AttaGirlAsh

A journey of self-motivation, smoothies, and shenanigans

Life List vs. Bucket List: Finding "The One"

15 August 2021

I recently got out of a 10 year relationship. It was anxiety-inducing, tumultuous, and at the end of the day, not the right fit. It was hard to let go of something I had spent years idolizing, romanticizing, and placing on a pedestal. The idea of being with anyone else was scary, unfamiliar, and out of my comfort zone.

As the bucket list and I started to bicker more and more, I met the life list 1. When deciding which partner was “the one”, I did what any level-headed teenager would do: I whipped out my sticky notes and made a pros and cons list (arranged by color, of course).

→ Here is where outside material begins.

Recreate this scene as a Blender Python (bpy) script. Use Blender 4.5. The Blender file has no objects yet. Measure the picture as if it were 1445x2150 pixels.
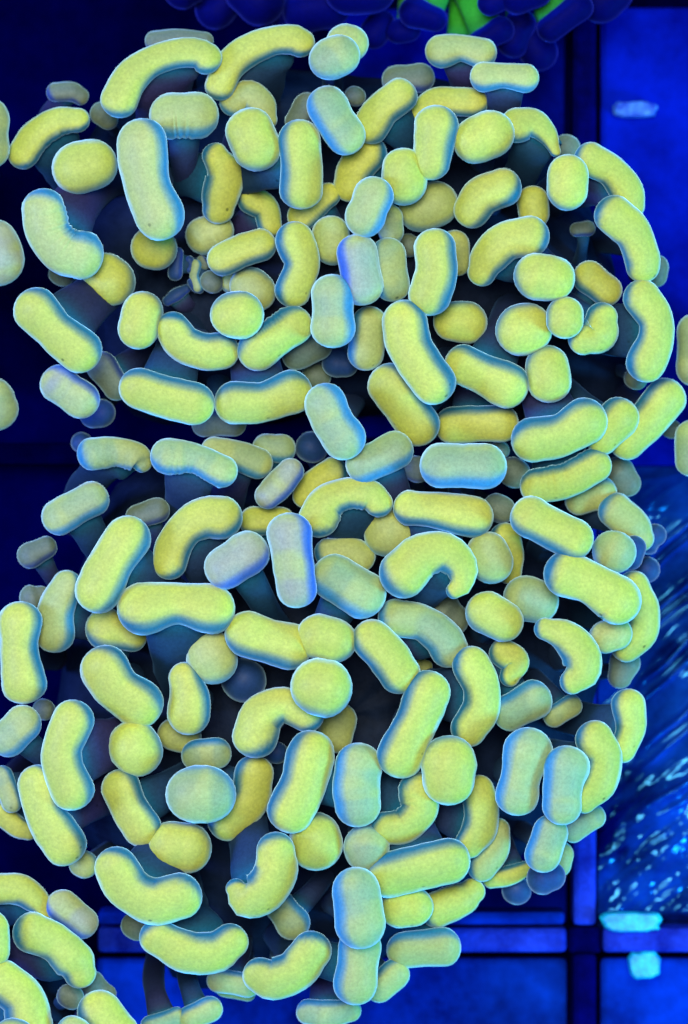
import bpy, bmesh, math, random
from mathutils import Vector, noise

random.seed(7)
S = 1e-4                       # one photo pixel on the focal plane = 0.1 mm
CX, CY = 722.5, 1075.0
ZREF, DIST = 300.0, 9000.0     # focal plane height and camera distance, in the same 0.1 mm units
sc = bpy.context.scene
COL = sc.collection

# ------------------------------------------------------------------ camera
cam_d = bpy.data.cameras.new("camera")
cam = bpy.data.objects.new("camera", cam_d)
COL.objects.link(cam)
cam.location = (0, 0, (ZREF + DIST) * S)
cam_d.sensor_fit = 'VERTICAL'
cam_d.sensor_height = 24.0
cam_d.lens = 24.0 * DIST / 2150.0
cam_d.clip_start = 0.01
cam_d.clip_end = 20.0
cam_d.dof.use_dof = True
cam_d.dof.focus_distance = (DIST - 40) * S
cam_d.dof.aperture_fstop = 8.0
sc.camera = cam

# ------------------------------------------------------------------ world and lamps (blue reef light, added rim fills)
world = bpy.data.worlds.new("World")
sc.world = world
world.use_nodes = True
bg = world.node_tree.nodes["Background"]
bg.inputs[0].default_value = (0.030, 0.31, 0.88, 1)
bg.inputs[1].default_value = 0.46

def area(name, loc, target, size, power, color):
    d = bpy.data.lights.new(name, 'AREA')
    d.shape = 'DISK'; d.size = size; d.energy = power; d.color = color
    o = bpy.data.objects.new(name, d); COL.objects.link(o)
    o.location = loc
    o.rotation_euler = (Vector(target) - Vector(loc)).to_track_quat('-Z', 'Y').to_euler()
    return o

area("reef_lamp_white", (-0.06, 0.22, 1.25), (0, 0, 0.02), 0.50, 18.3, (1.0, 0.98, 0.82))
area("reef_lamp_blue", (0.75, -0.30, 0.30), (0.05, -0.02, 0.0), 0.22, 11.0, (0.05, 0.50, 1.0))
area("reef_lamp_violet", (-0.70, 0.05, 0.40), (-0.02, 0.0, 0.03), 0.22, 9.0, (0.18, 0.30, 1.0))
area("rim_fill_rear", (0.05, 0.80, 0.35), (0.0, 0.03, 0.02), 0.22, 2.5, (0.05, 0.50, 1.0))  # added fill out of view, brightens the rear tip rims
area("rim_fill_front", (-0.05, -0.85, 0.32), (0.0, -0.03, 0.02), 0.22, 3.5, (0.05, 0.50, 1.0))  # added fill out of view, brightens the front tip rims

sc.view_settings.view_transform = 'Standard'
sc.view_settings.look = 'None'
sc.view_settings.exposure = 0.0
sc.view_settings.gamma = 1.0
sc.view_settings.use_curve_mapping = False

# ------------------------------------------------------------------ helpers
def P(px, py, z):
    """point seen at photo pixel (px,py) at height z (0.1 mm units) -> metres"""
    k = (ZREF + DIST - z) / DIST
    return Vector(((px - CX) * k * S, -(py - CY) * k * S, z * S))

def nodes_mat(name):
    m = bpy.data.materials.new(name); m.use_nodes = True
    nt = m.node_tree
    return m, nt, nt.nodes["Principled BSDF"]

def add(nt, t, **kw):
    n = nt.nodes.new(t)
    for k, v in kw.items():
        setattr(n, k, v)
    return n

def noise_fac(nt, scale, detail=3, rough=0.6, coord='Object'):
    tc = add(nt, 'ShaderNodeTexCoord')
    n = add(nt, 'ShaderNodeTexNoise')
    n.inputs['Scale'].default_value = scale
    n.inputs['Detail'].default_value = detail
    n.inputs['Roughness'].default_value = rough
    nt.links.new(tc.outputs[coord], n.inputs['Vector'])
    return n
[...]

Here’s a recap of my brain dump:

Bucket List

What can I say, the bucket list and I go way back. From the day we met, there was never a dull moment. Our first date was a fancy steak dinner in San Francisco and by our second we were sky-diving over Monterey. When we’re together, I feel young, inspired, and alive. I tried to explain this to my parents whose disapproval was apparent at the sight of B’s sleeve tattoo. As they got to know him, however, they eventually came around. My dad is still on edge, but I know he is just trying to protect “daddy’s little girl.”

Although the highs are high in this relationship, the lows are equally as low. For every epic date there is a heated argument and for every spontaneous weekend there is a week of loneliness. The truth is, we don’t get around to seeing each other too often. We both work the dreamy 9-5, so by the time the weekend comes around we are ready for our next extravagant adventure. I am starting to question if this endless loop of ups and downs is sustainable, but that’s what the law of averages is for… right?

Life List

Without fail, the life list sends me good morning texts like clockwork. If I am extra lucky, L will bring me my morning Starbucks, even though my house is on the other side of town. During the day, it doesn’t really matter what we do - all I know is that when we’re together, I light up. Our perfect evening consists of cozying up, ordering a pizza, and turning on HGTV. When we do decide to get out of the house, we love to watch the sunset or join in on family game night. I think my favorite part about our relationship, however, is that L notices the little things that make me Ashley. From my favorite author (shoutout to Mark Manson) to my complete aversion towards mushrooms, I never lose sight of who I am when we’re together.

So, who was the one!?

As attached as I was to what felt familiar, when I finally made the decision to dump the bucket list, there were no random happy birthday texts, self-tormented rom com marathons, or empty boxes of chocolate on the foot of my bed. While my old relationship brought endless adventure, my new one brings enduring love. The life list makes me the happiest I’ve ever been and brings out the best in me.

I encourage you to consider your relationship status. Hey, maybe it doesn’t even have to be monogamous! For me, there’s overlap. The life list provides both challenge and stability and as much as the bucket list pushed my buttons, there was no one who could make me laugh harder. Just don’t be afraid to change what you want because you’ve been committed for 10 years or it’s what everyone else is doing.

Whatever you choose, make sure it’s what is right for you. Happy dating!

  1. Life List (noun): All the things that make me light up, from roses to rock climbing. Can be incorporated into day-to-day life for a go-to pick me up.